Stuart James Byrne (1913-2011)

William Lundigan in Men Into Space.

Stuart James Byrne died September 23, 2011 according to the Social Security Administration, although so far as Andrew Porter can tell this is just now coming to the attention of fandom.

In the 1940s and 1950s, Byrne’s stories were published in Science Stories, Amazing Stories, Imagination, and Other Worlds. In the mid-1950s he wrote a novel called Tarzan on Mars that the Burroughs estate would not authorize to be published, a minor controversy stoked by Ray Palmer, Other Worlds’ editor. In the 1970s, Byrne also worked as a translator on the Perry Rhodan series from German to English.

What especially caught my eye in Byrne’s Wikipedia entry is that he wrote for Men Into Space, which aspired to be a realistic weekly drama about near-future space exploration. It aired in 1959 and 1960 – my 7-year-old self watched it the same season The Flintstones premiered (see Yabba Dabba Doo Time from the other day.)

What would I think of it today? Impossible to guess, though from an effects and design standpoint the show’s producers seem to have invested a lot of effort, using Navy pressure suits in the premiere, taking inspiration from Von Braun’s proposed spacecraft, and hiring Chesley Bonestell to contribute some of the imagery.

Byrne wrote the series’ episode entitled “Quarantine” (1959) and the story for “Contraband” (1960).

[Thanks to Andrew Porter for the story.]

10 thoughts on “Stuart James Byrne (1913-2011)

  1. That show was on too late for me to stay up and watch … nontheless, I managed to sneak viewings, and remember it being pretty good. It would be slow by contemporary standards, and the props and ideas about space would be badly dated. One guesses the acting would seem wooden too. But I like to think that “Men Into Space” would have held up well, considering. Hardly anyone remembers it though.

    I have a vivid recall of a spaceship trying to match velocities with a drifting asteroid. The asteroid was craggy, angular and start black and white. Perhaps we will find asteroids like this in the near future, but how wrong we were about the lack of elements to erode these bodies into smooth shapes! It was the other way around … the lack of elements to erode bodies into alpine shapes is why asteroids are like potatoes. Oh well … it wasn’t for the lack of thinking about it that old Chesley Bonestell paintings aren’t accurate either.

  2. Another show I never saw because my father was stationed overseas.

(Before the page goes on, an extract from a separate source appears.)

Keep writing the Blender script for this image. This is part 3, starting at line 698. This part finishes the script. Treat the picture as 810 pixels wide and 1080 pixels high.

Reruns allowed me the TWILIGHT ZONE, but this example has never been given that kind of post life syndication. There doesn’t seem to be any DVD release available. No doubt Forry Ackerman knew of it, since he launched SPACEMEN magazine around the same time.

    I’d probably be curious to know if the show was prompted by the launch of Sputnik.

  3. Robert – it’s one of the strange bits of overseas postings “back then” – various bits & pieces of topical American stuff are missing from my life. Every so often some will ask about something and then I realize, “Oh, I was out of the country then.”

  4. I watched Men Into Space, too. I remember a circular space station undergoing high-g due to a thruster stuck open, making it rotate faster and faster, and a lunar astronaut mostly-buried under a collapse of lunar dust which had to be blown off him with the gas spraying from an oxygen tank.

  5. Yes. My sister recently told me that often people will ask/tell, “of course you remeber that show–around 1959–when it was on”….and it was one of those gaps. I missed the rock and roll of the time, several dozen movies, a lot of comic strips, some comic books….

    There was a game played by the kids overseas: find the year. Which was to be the first to have a coin minted that year. The gap was once almost till May when a coin with the current year showed up.

  6. I can scarcely believe how often Men into Space has come to my attention this month!

    Paul Gilster was writing about it in his interstelllar-flight blog, Centauri Dreams.

    Then I started reading Gary Westfahl’s new book The Spacesuit Film, in which MIS features quite prominently. Here’s his online essay about the series.

    This show is pretty obscure, and one can go years without hearing it mentioned.

    At the time that it aired, I was too young to watch it. And its run of 38 episodes was too short to be aired in Sixties syndication. I’ve only seen one episode, on videotape. But it sure sounds like my kind of show: a noble attempt to stick to hard SF in a TV drama. There never have been very many of those.

  7. In France and Germany, access to Amercian based stores were given over the the families of the servicemen, so there was some comic book purchases. My sister and brother bought 45 rpm discs (made in England), and traffic flow between the states and Europe was quite open. So change was available. I’d never heard of script being used post 1950. Though England remained with food rationing towards the end of the 1950’s, which caused my father to not go to England as initially suggested (uh–ordered–), but chose to three years in Europe veses two in England.